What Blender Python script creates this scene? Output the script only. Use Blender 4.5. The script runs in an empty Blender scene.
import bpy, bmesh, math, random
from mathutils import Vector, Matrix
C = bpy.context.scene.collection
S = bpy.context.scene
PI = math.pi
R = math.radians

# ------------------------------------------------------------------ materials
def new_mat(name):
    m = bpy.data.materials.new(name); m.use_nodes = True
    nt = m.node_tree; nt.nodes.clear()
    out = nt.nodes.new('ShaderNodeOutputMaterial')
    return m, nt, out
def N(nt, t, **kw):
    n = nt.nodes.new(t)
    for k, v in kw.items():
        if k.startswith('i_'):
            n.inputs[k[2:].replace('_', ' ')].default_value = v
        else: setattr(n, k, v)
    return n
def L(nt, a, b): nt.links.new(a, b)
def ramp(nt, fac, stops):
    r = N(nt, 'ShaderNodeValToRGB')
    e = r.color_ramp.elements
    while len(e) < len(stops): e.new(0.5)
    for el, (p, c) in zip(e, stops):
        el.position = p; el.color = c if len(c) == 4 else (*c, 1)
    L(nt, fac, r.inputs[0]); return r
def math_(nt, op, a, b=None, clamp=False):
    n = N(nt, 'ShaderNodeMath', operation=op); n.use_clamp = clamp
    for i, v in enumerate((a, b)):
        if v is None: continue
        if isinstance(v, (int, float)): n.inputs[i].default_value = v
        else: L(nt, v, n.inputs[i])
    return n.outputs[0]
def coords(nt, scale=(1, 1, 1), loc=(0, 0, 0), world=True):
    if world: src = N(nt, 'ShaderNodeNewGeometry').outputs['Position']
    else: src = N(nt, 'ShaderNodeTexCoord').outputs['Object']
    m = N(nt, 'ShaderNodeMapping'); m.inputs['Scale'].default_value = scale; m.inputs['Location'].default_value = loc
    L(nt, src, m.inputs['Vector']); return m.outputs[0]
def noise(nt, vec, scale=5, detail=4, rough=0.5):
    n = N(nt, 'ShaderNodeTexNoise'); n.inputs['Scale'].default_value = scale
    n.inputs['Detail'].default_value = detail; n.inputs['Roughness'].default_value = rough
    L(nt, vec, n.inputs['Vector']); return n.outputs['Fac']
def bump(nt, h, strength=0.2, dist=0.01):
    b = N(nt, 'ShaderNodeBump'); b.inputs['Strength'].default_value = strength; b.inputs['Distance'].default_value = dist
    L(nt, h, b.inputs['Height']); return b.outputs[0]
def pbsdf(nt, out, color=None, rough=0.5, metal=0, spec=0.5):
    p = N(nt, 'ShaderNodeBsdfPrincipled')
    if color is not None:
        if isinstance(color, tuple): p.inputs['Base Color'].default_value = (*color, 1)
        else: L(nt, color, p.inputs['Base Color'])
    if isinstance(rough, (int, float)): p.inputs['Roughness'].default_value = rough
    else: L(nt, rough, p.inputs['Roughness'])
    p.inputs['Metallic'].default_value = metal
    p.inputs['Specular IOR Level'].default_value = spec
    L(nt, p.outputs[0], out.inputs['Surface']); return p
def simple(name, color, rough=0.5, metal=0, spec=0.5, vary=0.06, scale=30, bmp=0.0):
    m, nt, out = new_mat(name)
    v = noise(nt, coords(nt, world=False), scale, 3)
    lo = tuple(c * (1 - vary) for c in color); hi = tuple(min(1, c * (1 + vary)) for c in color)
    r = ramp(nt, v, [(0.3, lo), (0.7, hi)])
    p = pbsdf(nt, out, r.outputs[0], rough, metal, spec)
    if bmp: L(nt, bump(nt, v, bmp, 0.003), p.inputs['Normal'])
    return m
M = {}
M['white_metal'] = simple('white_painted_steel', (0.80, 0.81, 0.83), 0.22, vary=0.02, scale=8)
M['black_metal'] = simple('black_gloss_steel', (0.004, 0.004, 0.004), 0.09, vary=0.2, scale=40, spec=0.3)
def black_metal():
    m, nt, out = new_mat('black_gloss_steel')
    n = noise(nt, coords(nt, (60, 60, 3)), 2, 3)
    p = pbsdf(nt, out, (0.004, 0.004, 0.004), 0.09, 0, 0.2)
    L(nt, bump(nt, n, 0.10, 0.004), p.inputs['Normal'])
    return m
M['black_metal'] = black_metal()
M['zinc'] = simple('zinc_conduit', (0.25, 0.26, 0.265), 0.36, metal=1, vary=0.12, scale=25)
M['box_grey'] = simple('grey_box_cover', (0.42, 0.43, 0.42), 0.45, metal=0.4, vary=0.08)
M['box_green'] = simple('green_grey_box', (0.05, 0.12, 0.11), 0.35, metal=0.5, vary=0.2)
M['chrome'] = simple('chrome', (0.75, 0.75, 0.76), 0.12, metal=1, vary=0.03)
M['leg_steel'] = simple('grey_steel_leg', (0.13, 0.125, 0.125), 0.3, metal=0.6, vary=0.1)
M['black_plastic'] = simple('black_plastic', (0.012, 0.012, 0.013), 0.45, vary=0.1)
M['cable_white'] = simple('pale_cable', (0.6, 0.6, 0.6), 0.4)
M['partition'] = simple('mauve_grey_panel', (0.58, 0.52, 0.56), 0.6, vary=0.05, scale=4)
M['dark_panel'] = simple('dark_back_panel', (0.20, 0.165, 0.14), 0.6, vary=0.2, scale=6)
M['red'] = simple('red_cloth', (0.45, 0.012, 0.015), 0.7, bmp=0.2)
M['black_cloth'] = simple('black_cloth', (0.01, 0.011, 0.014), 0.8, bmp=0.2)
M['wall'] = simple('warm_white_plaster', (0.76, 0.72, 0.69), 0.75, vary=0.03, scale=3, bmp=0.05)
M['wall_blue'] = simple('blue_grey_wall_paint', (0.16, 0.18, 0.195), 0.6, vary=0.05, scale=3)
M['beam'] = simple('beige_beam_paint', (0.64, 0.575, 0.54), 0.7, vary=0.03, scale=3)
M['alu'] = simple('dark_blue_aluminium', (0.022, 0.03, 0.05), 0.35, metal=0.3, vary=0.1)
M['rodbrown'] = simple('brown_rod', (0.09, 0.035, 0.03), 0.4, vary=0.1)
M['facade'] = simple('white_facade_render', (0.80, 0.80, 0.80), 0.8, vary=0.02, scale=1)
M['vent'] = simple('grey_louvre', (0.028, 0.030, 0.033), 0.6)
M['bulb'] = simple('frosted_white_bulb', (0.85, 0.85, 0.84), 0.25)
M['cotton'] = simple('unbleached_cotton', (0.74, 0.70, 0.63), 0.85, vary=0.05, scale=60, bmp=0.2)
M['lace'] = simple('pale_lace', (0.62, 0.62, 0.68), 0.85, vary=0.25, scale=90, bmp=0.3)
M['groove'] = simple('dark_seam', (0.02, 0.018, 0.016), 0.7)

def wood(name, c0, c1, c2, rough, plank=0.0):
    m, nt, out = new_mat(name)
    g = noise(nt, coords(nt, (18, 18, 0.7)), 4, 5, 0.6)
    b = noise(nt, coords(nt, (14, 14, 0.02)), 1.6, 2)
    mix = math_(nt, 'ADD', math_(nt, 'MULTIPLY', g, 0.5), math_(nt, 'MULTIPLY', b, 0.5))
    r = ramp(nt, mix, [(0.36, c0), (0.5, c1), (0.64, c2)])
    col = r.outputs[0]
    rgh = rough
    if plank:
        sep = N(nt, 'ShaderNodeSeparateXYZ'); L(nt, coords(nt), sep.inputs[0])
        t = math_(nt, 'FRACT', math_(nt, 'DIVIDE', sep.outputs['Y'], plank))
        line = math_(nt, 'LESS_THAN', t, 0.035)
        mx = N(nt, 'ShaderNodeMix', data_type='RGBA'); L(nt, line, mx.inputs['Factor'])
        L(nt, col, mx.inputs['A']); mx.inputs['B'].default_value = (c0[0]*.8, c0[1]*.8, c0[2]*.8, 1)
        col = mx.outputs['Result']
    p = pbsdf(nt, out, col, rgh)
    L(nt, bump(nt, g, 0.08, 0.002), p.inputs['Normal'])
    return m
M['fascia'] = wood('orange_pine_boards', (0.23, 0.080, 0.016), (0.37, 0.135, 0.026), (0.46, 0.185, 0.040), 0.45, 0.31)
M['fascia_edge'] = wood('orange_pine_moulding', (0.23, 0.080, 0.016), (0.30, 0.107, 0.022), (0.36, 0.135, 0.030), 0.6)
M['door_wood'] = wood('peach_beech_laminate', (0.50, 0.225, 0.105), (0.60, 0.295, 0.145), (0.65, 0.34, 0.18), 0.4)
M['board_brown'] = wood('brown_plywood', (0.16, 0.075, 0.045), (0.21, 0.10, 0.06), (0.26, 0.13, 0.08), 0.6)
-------
> **Given instruction**
Starting at the first line of the material above, reproduce each line exactly up to and including the line with "R = math.radians".

> **Reply**
What Blender Python script creates this scene? Output the script only. Use Blender 4.5. The script runs in an empty Blender scene.
import bpy, bmesh, math, random
from mathutils import Vector, Matrix
C = bpy.context.scene.collection
S = bpy.context.scene
PI = math.pi
R = math.radians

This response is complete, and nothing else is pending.